Trump: “Agenda America First positiva per noi e per tutto il mondo”. Ma Pil Usa delude

Donald Trump è convinto che la sua agenda “America First” apporterà benefici non solo all’economia americana, ma al mondo intero. Così il presidente Usa, in un discorso proferito da Davos, in occasione del World Economic Forum:
“Quando l’America cresce, cresce anche il mondo – ha detto – La prosperità americana ha creato innumerevoli posti di lavoro in tutto il mondo, e la ricerca negli Usa dell’eccellenza, della creatività e dell’innovazione si è tradotta in importanti scoperte, che hanno aiutato la gente, ovunque, a vivere vite più ricche e più sane“.
I toni di Trump sono stati decisamente meno aggressivi e più concilianti del solito, nel momento in cui ha anche affermato che gli Stati Uniti sono ancora a favore del libero scambio, purchè sia “giusto e reciproco”.
“Gli Stati Uniti – ha sottolineato – sono pronti a intavolare trattative bilaterali, che apportino benefici a entrambe le parti, con tutti i paesi”.
Così come ha fatto più volte in passato, il presidente ha riconosciuto inoltre alla sua amministrazione il merito di aver sostenuto la crescita economica e il mercato azionario.
“Dopo anni di stagnazione, gli Stati Uniti stanno vivendo nuovamente una fase di solida crescita economica. La fiducia dei consumatori, la fiducia delle aziende (in generale) e di quelle manifatturiere (in particolare) viaggiano ai livelli record in decenni”.
A tal proposito, proprio oggi è stato diffuso il dato relativo al Pil Usa che, negli ultimi tre mesi del 2017, ha segnato una crescita del 2,6%. Il dato è stato sostenuto proprio dal contributo positivo arrivato dalle aziende e dalle famiglie: le prime hanno di fatto aumentato gli investimenti – l’acquisto delle attrezzature è salito per esempio di ben l’11,4% -, mentre le spese per consumi hanno accelerato il passo fino a segnare un rialzo, su base annua, del 3,8%, al ritmo più veloce in quasi due anni.

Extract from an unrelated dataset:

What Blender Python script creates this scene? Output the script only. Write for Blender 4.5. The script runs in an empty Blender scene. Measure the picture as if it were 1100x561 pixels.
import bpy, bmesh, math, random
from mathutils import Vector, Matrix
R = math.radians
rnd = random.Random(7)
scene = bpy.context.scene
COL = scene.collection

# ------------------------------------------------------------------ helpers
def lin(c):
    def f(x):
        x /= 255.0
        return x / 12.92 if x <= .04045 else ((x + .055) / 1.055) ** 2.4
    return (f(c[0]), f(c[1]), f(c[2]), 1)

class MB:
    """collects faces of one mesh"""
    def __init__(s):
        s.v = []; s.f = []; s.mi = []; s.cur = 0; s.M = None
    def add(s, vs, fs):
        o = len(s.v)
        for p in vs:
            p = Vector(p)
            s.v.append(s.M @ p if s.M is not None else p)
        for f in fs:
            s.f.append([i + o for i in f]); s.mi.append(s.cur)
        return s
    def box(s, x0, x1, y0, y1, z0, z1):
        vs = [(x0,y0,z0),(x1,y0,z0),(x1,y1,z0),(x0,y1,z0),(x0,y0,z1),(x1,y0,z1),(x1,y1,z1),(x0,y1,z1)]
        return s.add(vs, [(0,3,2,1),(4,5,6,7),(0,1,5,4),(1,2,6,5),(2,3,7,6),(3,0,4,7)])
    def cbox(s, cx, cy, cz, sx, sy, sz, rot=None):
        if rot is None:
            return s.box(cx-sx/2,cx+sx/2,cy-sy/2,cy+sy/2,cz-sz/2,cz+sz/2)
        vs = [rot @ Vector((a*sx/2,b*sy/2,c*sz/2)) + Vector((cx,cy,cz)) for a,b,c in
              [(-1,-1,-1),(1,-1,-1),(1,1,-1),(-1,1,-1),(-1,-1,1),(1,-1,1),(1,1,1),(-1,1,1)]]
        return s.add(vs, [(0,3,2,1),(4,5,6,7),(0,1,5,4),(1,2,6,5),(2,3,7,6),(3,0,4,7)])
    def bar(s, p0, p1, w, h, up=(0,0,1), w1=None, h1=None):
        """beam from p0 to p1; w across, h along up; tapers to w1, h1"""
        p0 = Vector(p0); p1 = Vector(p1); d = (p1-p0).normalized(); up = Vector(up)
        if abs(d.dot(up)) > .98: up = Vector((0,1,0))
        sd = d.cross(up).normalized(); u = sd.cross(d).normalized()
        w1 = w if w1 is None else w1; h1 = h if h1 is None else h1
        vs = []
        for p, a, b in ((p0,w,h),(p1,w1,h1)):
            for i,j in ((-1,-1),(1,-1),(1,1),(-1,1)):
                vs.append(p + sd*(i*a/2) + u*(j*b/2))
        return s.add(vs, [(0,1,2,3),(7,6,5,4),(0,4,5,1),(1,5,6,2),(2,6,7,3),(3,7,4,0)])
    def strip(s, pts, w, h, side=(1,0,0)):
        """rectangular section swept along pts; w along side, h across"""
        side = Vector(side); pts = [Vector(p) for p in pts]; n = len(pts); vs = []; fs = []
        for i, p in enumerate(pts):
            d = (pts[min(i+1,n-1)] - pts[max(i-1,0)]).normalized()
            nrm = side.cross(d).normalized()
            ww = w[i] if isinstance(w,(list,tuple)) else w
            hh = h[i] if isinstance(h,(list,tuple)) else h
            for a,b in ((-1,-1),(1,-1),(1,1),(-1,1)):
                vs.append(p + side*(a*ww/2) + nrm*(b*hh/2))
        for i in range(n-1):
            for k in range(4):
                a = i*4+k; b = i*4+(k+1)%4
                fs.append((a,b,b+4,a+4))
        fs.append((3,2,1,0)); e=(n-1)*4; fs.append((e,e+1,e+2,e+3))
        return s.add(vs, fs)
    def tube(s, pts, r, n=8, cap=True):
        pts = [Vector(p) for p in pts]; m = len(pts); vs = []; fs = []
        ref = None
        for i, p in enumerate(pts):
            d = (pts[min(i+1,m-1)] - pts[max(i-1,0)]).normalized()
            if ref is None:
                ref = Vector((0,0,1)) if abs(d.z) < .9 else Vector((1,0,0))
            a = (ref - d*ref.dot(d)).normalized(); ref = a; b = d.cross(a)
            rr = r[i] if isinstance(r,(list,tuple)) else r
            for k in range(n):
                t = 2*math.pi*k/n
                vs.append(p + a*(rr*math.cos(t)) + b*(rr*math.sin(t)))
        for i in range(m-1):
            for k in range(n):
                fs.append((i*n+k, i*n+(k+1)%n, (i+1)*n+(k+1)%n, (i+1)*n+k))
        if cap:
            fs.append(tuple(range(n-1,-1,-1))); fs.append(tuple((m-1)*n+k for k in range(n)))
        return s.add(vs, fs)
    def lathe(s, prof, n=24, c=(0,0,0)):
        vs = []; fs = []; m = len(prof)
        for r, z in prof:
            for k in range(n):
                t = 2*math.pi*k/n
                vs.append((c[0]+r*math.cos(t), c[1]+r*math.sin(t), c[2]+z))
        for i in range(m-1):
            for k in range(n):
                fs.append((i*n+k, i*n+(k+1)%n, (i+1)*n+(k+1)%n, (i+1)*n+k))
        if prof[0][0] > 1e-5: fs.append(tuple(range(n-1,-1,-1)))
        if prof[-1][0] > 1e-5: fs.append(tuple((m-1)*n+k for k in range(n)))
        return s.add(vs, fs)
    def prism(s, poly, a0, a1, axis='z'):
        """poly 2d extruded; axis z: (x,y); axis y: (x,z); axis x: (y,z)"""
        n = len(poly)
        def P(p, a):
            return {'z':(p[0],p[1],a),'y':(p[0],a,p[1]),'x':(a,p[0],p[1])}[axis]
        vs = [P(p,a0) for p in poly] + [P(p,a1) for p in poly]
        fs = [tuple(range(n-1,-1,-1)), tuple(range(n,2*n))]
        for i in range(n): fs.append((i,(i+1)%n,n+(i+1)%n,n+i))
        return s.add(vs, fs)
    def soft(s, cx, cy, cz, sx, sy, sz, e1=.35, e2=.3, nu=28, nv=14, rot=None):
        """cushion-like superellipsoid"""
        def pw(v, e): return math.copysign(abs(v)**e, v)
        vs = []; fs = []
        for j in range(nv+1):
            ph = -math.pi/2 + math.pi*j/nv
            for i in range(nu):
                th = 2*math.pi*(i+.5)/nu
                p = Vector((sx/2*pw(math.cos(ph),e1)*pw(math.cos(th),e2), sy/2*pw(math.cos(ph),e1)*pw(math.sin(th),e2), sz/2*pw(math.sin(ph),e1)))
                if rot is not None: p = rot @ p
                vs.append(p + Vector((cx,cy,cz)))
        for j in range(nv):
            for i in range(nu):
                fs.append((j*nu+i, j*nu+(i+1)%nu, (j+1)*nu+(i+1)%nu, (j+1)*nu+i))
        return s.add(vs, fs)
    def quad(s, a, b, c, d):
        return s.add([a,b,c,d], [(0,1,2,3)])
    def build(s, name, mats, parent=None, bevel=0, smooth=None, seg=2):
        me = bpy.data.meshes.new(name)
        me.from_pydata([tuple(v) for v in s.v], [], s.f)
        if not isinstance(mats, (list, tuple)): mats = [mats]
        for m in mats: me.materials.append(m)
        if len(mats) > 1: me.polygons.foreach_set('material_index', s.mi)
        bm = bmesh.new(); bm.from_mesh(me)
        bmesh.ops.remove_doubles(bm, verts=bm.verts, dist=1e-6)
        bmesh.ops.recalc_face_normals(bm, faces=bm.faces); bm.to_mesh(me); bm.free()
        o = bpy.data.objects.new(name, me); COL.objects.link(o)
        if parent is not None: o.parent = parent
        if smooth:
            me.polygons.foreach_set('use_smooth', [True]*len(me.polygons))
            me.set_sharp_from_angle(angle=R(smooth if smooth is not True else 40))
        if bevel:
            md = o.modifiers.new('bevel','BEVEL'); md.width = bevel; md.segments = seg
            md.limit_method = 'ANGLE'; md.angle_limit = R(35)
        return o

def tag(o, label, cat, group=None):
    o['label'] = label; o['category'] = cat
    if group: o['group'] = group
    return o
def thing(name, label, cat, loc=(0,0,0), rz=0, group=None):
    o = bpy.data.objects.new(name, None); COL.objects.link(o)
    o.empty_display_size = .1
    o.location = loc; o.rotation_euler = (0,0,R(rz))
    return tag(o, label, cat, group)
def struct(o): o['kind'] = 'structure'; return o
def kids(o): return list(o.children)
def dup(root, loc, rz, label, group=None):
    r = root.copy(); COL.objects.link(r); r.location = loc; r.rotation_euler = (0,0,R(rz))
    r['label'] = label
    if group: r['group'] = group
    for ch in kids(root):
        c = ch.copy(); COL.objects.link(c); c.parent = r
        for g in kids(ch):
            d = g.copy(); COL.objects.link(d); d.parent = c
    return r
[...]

Le note stonate non sono tuttavia mancate. La crescita complessiva del Pil è stata infatti inferiore al +3% atteso dal consensus.
A pesare è stata soprattutto la componente dei beni invenduti, ovvero delle scorte, il cui valore è sceso di $29,3 miliardi.
A frenare l’espansione è stato anche il deficit commerciale, scatenato da un balzo delle importazioni del 13,9%, ben più alto del rialzo delle esportazioni, pari a +6,9%.
Altra indicazione che farà sicuramente alzare le antenne alla Federal Reserve è arrivata dal tasso annuo di inflazione, misurato dall’indice PCE, che è salito al 2,8%, al record dal 2011, a fronte di una componente core che è avanzata al ritmo più basso dell’1,9%.